- Wygrywając Mistrzostwa Polski Seniorów w Opolu i zdobywając brązowy medal na Pucharze Świata w Warszawie udowodniłam, że jestem gotowa zostać liderką kategorii wagowej -48kg – mówi 21-letnia Paulina Szlachta (KS AZS AWF Wrocław).
W finale ubiegłorocznych MP Paulina Szlachta wygrała z bardzo doświadczoną Ewą Konieczny, przez wiele sezonów najlepszą polską judoczką wagi -48kg. Brązowe krążki wywalczyły Wiktoria Ślązok i Zuzanna Woźniak. Wiktoria Ślązok jest też brązową medalistką Mistrzostw Europy Kadetek, zaś Zuzanna Woźniak zajęła 7 miejsce w European Open (PŚ) w poprzednią sobotę na Torwarze.
- Pięć miesięcy temu, w finale MP Seniorów w Opolu, byłam bardzo skupiona i dobrze nastawiona. To przyniosło efekt w postaci złota. A co do wyzwania w postaci pozycji liderki krajowej kategorii -48kg, jestem jak najbardziej gotowa. Wiem, że będzie teraz ciekawa rywalizacja w Polsce, oprócz mnie jest dużo utalentowanych zawodniczek – powiedziała Paulina Szlachta, była judoczka TS Wisła Kraków i UKS Judo Wolbrom.
W lutym wystąpiła w dwóch turniejach rangi PŚ. Najpierw w Sarajewie przegrała w eliminacjach z Francuzką Melanie Vieu, a z kolei w Warszawie wygrała 3 z 4 pojedynków i sięgnęła po brąz.
- Cieszę się, że mogłam w tym roku wystąpić już w dwóch Pucharach Świata. Start w Bośni i Hercegowinie nie poszedł najlepiej, jednakże przegrana walka z Vieu zmotywowała mnie do dalszej pracy. Francuzka była rozstawioną z jedynką, ostatecznie zdobyła brąz, a ja stoczyłam z nią wyrównany pojedynek. Po powrocie do Wrocławia byłam pozytywnie nastawiona na każdym treningu i dopracowywałam technikę przed zawodami w Warszawie – dodała reprezentantka Polski.
W Turnieju Warszawskim Paulina Szlachta pokonała Hiszpankę Marię Gemmę Antonę Gomez, w ćwierćfinale przegrała z Turczynką Sili Ersin, a następnie w repesażu wygrała z Zuzanną Woźniak i o brąz z Belgijką Jente Verstraeten.

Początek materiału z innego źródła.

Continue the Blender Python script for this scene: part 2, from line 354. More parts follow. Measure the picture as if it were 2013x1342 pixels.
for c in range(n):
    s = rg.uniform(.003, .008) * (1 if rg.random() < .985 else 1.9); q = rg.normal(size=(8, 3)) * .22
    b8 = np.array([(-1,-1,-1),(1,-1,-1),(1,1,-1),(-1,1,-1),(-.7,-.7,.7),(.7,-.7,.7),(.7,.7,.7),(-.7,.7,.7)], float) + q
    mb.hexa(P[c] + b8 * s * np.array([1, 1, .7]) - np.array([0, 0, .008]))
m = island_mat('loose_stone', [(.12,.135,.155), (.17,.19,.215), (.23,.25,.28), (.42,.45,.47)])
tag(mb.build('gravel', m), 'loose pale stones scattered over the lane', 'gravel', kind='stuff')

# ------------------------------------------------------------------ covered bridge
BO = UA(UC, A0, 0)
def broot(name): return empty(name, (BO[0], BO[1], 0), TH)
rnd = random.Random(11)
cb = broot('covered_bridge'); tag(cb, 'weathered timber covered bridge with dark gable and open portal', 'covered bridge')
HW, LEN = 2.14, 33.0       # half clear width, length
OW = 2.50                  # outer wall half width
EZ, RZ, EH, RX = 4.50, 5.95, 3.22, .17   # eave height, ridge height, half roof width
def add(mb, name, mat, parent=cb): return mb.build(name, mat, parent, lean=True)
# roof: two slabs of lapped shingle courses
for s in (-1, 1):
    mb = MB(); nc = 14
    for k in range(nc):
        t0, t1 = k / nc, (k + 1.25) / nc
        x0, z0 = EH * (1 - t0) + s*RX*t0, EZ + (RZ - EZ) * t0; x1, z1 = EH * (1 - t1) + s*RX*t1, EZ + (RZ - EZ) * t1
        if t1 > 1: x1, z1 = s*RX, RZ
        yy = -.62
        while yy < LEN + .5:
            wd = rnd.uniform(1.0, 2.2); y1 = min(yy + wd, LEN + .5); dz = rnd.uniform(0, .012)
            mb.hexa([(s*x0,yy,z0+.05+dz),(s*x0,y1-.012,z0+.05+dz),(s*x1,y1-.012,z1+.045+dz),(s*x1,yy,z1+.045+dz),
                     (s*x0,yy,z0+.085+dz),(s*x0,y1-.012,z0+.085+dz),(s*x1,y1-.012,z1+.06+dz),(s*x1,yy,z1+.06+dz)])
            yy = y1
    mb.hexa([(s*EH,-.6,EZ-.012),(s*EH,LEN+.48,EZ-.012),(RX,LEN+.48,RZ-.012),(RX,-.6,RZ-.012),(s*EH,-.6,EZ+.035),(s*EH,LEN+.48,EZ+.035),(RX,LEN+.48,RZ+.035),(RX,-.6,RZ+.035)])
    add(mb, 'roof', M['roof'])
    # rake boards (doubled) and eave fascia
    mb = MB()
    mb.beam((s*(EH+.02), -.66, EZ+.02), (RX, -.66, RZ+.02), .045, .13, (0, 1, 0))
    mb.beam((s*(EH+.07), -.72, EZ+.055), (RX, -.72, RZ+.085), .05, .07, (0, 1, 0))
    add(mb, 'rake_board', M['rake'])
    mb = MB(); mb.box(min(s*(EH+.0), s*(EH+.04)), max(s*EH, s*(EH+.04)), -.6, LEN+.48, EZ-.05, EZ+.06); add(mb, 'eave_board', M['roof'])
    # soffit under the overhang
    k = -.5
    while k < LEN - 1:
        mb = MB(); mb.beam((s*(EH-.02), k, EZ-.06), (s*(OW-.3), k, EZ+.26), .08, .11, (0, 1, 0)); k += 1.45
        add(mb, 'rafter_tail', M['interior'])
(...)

- Po przyjeździe nie czułam presji zawodów, dopiero pojawiła się w dzień startu. Mimo to moje nastawienie wojownika zwyciężyło i byłam dobrze nastawiona na pierwszą walkę. Startując na tych zawodach nie myślałam o tym, aby walczyć o awans do pierwszej reprezentacji. Chciałam zrehabilitować się po Sarajewie, dobrze powalczyć i wejść w strefę medalową – przyznała Paulina Szlachta.
Oceniając poszczególne walki, powiedziała: - Z rywalką z Hiszpanii wygrałam przez ippon, wykonując technikę seoi otoshi na lewą stronę. Z Zuzanną Woźniak zwyciężyłam walkowerem (kontuzja przeciwniczki). Walka o brąz była bardzo trudna, trzeba było się skupić i dążyć do obranej przez trenera strategii. Ostatecznie wygrałam w dogrywce na waza-ari na waki otoshi na lewą stronę. W walce z Turczynką miałam podobną strategię, co z Hiszpanką. Byłam przygotowana, że będzie mnie łapać lewą ręką z góry, więc starałam się wyeliminować ten uchwyt. Ersin była bardzo natarczywa i agresywna i myślę, że trochę zgubiłam się w tym chaosie i ostatecznie przegrałam na waza-ari w dogrywce. Zabrakło mi agresji i dominowania na uchwycie.
W stołecznym European Open złote medale zdobyli Wiktor Mrówczyński (-73kg) i Piotr Kuczera (-100kg), a brązowe Paulina Szlachta (-48kg), Kinga Wolszczak (+78kg), Mateusz Garbacz, Damian Szwarnowiecki (obaj -73kg) i Sebastian Marcinkiewicz (-81kg).